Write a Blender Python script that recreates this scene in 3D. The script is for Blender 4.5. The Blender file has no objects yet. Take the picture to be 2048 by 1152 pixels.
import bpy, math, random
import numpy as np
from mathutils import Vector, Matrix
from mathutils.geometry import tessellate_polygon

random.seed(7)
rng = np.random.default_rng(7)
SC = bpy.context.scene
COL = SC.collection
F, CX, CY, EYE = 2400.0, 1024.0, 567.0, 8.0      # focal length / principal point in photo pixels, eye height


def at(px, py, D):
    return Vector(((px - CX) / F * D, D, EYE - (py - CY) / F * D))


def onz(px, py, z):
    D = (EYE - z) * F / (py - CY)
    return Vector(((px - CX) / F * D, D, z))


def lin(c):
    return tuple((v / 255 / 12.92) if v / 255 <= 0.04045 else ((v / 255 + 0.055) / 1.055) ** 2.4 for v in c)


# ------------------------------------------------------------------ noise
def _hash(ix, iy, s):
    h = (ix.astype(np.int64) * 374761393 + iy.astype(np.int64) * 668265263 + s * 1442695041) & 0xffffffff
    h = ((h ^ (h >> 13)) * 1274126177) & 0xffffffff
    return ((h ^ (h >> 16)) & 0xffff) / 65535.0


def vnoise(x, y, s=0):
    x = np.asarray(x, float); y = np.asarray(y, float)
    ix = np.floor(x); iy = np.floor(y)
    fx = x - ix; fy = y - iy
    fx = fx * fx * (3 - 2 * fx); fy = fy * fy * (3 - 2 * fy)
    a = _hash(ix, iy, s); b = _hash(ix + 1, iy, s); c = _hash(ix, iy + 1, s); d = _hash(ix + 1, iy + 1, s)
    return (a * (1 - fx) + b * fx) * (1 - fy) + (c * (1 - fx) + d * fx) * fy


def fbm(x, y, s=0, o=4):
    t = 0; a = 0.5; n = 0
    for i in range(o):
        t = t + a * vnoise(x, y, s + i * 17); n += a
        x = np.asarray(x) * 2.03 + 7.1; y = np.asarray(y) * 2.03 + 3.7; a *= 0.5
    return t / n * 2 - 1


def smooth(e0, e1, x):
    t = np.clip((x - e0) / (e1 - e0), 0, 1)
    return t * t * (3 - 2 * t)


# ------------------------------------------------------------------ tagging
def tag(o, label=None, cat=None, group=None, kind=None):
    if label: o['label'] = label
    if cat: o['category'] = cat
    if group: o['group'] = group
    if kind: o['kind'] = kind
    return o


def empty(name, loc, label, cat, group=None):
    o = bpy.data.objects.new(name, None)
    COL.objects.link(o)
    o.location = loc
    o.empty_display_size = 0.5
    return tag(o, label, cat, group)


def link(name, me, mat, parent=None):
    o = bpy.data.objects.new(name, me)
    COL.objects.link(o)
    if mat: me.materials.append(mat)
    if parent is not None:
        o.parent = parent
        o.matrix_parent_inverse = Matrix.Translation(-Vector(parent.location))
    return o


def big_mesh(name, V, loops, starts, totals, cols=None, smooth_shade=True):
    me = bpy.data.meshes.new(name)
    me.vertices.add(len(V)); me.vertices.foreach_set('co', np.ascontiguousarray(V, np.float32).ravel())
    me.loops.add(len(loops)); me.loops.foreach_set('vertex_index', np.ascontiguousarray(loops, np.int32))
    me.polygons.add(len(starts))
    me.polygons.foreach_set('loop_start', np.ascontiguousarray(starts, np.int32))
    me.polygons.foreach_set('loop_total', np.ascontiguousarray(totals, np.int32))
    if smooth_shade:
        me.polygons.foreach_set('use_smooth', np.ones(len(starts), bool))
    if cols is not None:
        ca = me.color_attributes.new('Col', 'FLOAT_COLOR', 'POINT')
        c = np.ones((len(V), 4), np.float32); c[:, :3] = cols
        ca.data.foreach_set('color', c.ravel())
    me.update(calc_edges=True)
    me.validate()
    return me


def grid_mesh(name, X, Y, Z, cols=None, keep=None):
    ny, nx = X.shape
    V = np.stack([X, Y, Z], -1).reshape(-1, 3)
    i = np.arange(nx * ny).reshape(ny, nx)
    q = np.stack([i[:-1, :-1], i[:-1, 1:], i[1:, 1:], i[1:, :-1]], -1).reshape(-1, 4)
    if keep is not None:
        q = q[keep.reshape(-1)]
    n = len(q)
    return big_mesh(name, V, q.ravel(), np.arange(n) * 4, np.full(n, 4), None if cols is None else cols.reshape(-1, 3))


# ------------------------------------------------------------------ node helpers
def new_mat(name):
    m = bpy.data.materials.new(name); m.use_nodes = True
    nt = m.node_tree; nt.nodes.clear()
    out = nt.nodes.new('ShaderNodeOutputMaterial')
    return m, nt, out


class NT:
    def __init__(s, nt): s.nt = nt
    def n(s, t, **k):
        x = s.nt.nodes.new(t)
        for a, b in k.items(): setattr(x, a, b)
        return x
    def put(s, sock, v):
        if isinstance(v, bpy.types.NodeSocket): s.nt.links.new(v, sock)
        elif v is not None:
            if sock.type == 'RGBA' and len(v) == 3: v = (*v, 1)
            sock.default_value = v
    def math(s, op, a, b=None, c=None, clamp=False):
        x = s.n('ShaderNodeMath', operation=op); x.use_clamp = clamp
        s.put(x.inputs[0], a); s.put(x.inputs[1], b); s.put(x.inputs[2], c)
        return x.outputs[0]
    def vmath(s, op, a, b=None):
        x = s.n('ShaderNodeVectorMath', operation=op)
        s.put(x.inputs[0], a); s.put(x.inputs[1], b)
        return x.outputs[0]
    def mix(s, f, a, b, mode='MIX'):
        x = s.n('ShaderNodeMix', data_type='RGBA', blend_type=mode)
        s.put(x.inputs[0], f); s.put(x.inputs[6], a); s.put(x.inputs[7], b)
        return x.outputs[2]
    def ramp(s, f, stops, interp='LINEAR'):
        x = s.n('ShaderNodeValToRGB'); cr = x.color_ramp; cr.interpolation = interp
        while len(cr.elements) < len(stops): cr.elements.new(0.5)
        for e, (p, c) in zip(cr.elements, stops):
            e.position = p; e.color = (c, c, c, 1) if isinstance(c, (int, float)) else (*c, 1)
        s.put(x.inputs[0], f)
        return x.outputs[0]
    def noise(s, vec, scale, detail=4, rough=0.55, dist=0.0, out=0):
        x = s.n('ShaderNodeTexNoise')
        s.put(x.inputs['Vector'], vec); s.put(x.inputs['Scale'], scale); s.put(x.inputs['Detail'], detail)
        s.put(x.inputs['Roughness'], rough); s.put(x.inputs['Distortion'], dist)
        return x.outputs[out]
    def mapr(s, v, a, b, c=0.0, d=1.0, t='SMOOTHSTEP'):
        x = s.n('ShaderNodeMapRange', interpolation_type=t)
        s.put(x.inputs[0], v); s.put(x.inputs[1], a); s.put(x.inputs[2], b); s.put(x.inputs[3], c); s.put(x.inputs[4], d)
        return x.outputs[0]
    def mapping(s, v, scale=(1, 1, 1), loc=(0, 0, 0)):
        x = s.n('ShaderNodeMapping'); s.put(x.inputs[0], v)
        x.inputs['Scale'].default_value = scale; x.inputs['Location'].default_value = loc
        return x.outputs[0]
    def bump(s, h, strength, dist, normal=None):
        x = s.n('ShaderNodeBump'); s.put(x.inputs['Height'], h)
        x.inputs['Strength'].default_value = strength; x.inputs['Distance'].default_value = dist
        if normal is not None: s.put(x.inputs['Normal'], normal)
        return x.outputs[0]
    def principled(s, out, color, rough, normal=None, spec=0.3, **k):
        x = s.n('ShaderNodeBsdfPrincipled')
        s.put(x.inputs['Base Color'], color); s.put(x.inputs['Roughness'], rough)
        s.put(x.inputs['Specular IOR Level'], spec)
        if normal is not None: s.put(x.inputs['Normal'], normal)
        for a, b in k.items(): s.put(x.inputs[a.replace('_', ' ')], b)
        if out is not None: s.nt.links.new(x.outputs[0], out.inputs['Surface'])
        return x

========

# What to do:
Show each line of the data that contains the string "objects".

# Finished answer:
Write a Blender Python script that recreates this scene in 3D. The script is for Blender 4.5. The Blender file has no objects yet. Take the picture to be 2048 by 1152 pixels.
    o = bpy.data.objects.new(name, None)
    COL.objects.link(o)
    o = bpy.data.objects.new(name, me)
    COL.objects.link(o)